5 Inane Candy Corn Facts You’ll Still Want to Know

Candy corn comes ’round once a year, when things get spooky. It’s a “love or hate” kind of confection, but it will never cease to be a conversation piece once the costumes are out and bowls of all sorts of orange forms of chemical-y sugars are placed near doorsteps around the USA.

Here are your 5 candy corn facts for fall, a great way to break the ice that is sure to attract to you a desirable mate:

 

1) About 25 million pounds of candy corn are sold each year.

In spite of the fact that most people seem to hate it, about 9,000 metric tons of candy corn are purchased annually. That’s like 2,080 adult male African Bush Elephants worth of candy corn.

 

2) Candy Corn used to be called “Chicken Feed.”

Around 1900 (before the Goelitz Confectionery Company presumably hired somebody to do their marketing) they called the stuff “chicken feed.” This was before they presumably hired another marketing person and renamed their company ‘the Jelly Belly Candy Company’ in 2001.

 

3) “Freedom Corn” is a thing too.

If you’re not a fan of the whole gourd colored thing- there are plenty of other options. Enterprising candy makers have come up with all sorts of color combinations to try and capitalize on holidays other than Halloween. The best has got to be “Freedom Corn,” which (you guessed it) comes in red, white and blue.

 

4) A piece of candy corn is about three times bigger than the size of a real corn kernel.

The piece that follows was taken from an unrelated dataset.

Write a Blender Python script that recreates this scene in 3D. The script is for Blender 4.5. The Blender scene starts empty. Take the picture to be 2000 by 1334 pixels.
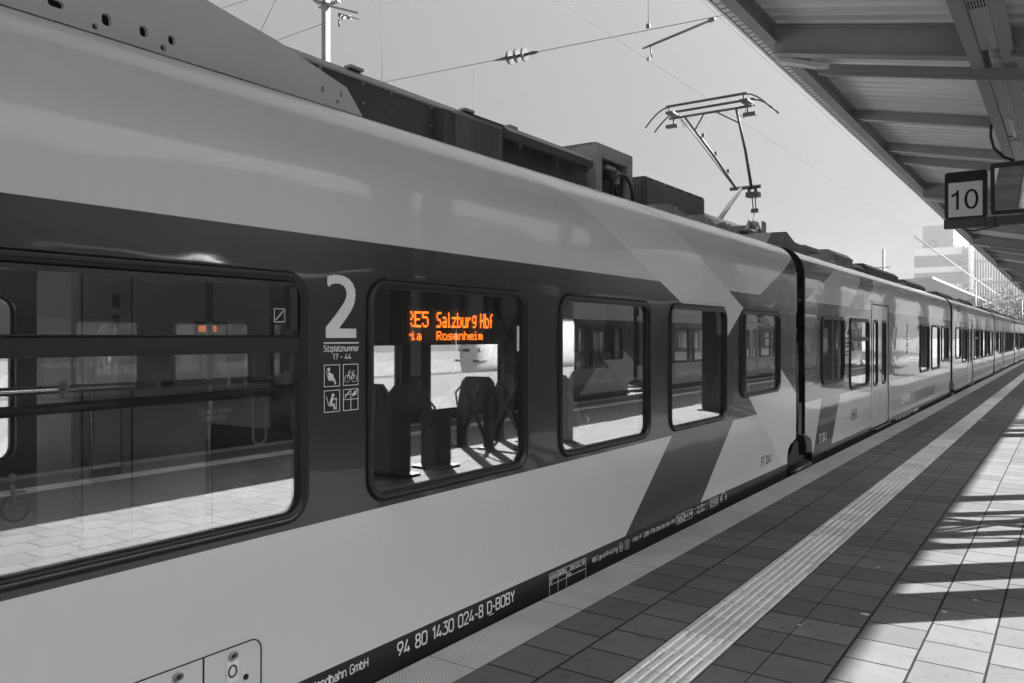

Corn kernel enthusiasts would already know this, but candy corn never really looked like corn corn anyhow. Still, it’s better than ‘chicken feed.’

 

5) Candy corn actually does contain corn, sort of.

If corn syrup (your arteries’ worst enemy) counts as corn, then these things are chock full of corn. Don’t let anybody tell you this stuff isn’t health food.